Mr. Peter Appaji, a railwayman who taught me this time round, used the Suzuki method. Which meant that in the very second class (since I didn’t need much coaching to be taught how to hold the violin and the bow) I learnt to play Twinkle Twinkle Little Star.
Fairly basic stuff, but it was amazing how quickly I had learnt to play a song! Instant gratification. And the Suzuki method teaches you by layering - you learn one simple song first, and then learn everything through that. I learnt different ways of bowing with this song. I learnt to play it in different scales. I learnt everything, while still knowing this song.
And Western Classical is far more rigorous and exacting than Indian classical (where the violinist is either the main accompanist or a virtuoso - and is never part of a large orchestra), but the way I was taught meant that my interest had been captured and sustained from the first week itself. If not for my injury, I might have learnt for much longer.
My daughter
My daughter goes to a Montessori school, where learning is again “layered”. The way I understand it, you don’t need to master one concept before you move on to another - you are taught everything at a basic level, and then the details keep getting added “in layers”.
You can think of it as being similar to the Suzuki method - you learn a framework, and then things keep getting added. Like how you start by learning to play Twinkle Twinkle, and use that to learn everything.
My daughter loves her school, and learning there, but the downside is that, having gotten used to this fantastic method of learning, she struggles elsewhere. Twice, we’ve put her in formal music lessons (neither of which used the Suzuki method), and she has lost interest each time (and if I were her, I would’ve lost interest as well!). Among other things, the teaching seemed too regimented.
Snatch
I have sort of hit a plateau in terms of my lifting at the gym, and so decided to shake things up by teaching myself how to snatch. Now, it is a complex movement, and I have some physiological difficulties, given my long arms and short torso.
I’ve been watching a bunch of YouTube videos about it (fitness is one discipline YouTube is very good at), and for the last month or so, every time I go to the gym, I spend 10-15 minutes doing a “snatch progression” before getting on to other lifting.
For the first few sessions, I just did the “prep work”. Overhead squats. Behind the neck snatch grip presses. Snatch grip deadlifts. Etc. But it wasn’t enjoyable.
Then I saw this video from Garage Strength:
Towards the end, he says “let them do the full lift the first day. They are not going to be perfect at it, but they will be far more interested in it”. And something went off in my head - yes the snatch is a technical lift requiring insane mobility and coordination. But, when I learnt to squat or deadlift or overhead press, I clearly remember doing the full lift on the first day.
Suzuki everywhere
And now that ties in well with my music learning - again it is “layered learning”. If you were to learn to snatch like they teach you Indian classical music, you would spend a year perfecting your overhead squat and behind the neck press and snatch grip deadlift and all that. And if you’ve already been lifting heavy, none of that is likely to excite you.

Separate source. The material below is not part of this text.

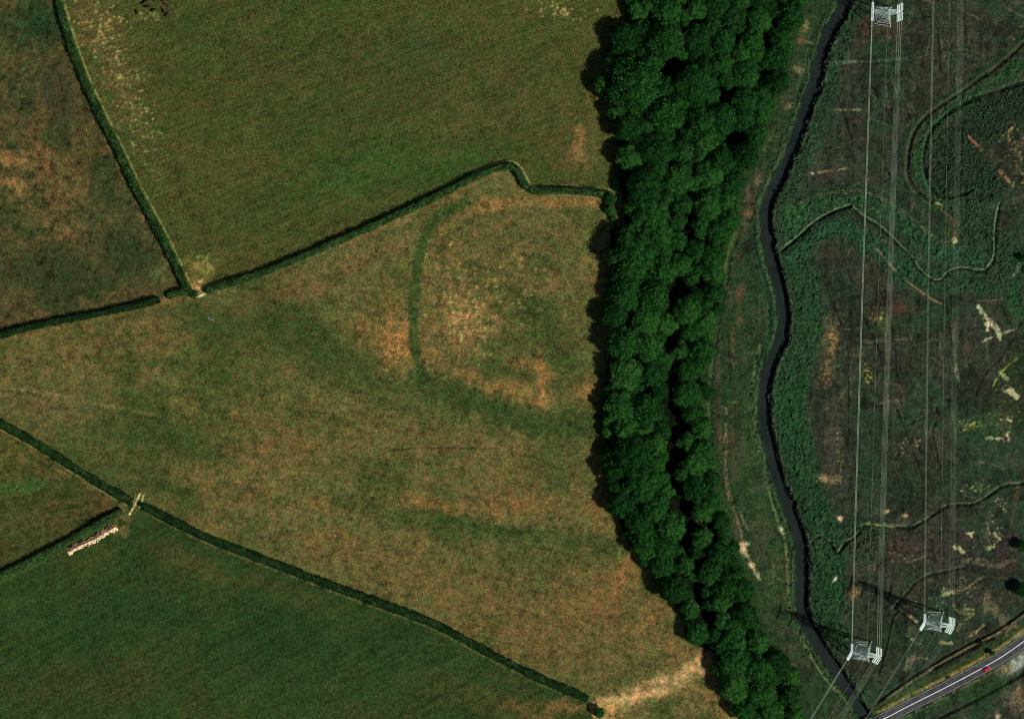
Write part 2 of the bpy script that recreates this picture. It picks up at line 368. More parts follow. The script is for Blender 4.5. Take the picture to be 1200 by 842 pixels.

However, if you’re doing it like the Suzuki method, you start small - by doing a full snatch of an empty bar (or a PVC pipe) the first day! And then layer your learning and build up from there, as you simultaneously improve your technique and lift heavier (the latter won’t happen without the former)!
And so over the last two weeks, I’ve started snatching, even if my technique may not be great. It’s still very early days, and I’ve worked my way up to being able to snatch 30kg, but this is so much enjoyable than just doing the auxiliary stuff. Of course, I start every workout with warmups such as the overhead squat, but I make sure I snatch.
This has got me thinking - Suzuki (or other “layered”) technique should be far more ubiquitous, to teach and learn all sorts of things! Programming, for example, need not start with a Hello World, but with something that can be iteratively layered upon. Similarly with everything else.
What has your experience been with respect to learning? And am I alone in saying that this kind of layered learning is superior?
I am all for it! I tend to get bored rapidly and so always loved getting to the end even if half baked with the basics. This actually made learning not only fun but also easier.
An equivalent I can think of is also academically, I'd rather try solving problems even when I have learnt only a subset of concepts. Often what would happen is you use existing concepts and do it the roundabout way or you get stuck at some point then going back to learn the concept is much more meaningful because you now have a specific agenda for it.
Can you share which Montessori school does your daughter go to? My 4-year-olds have been going to Montessori for a year now, but I can't seem to make up my mind if Montessori is still the right way to continue from Grade 1 onwards.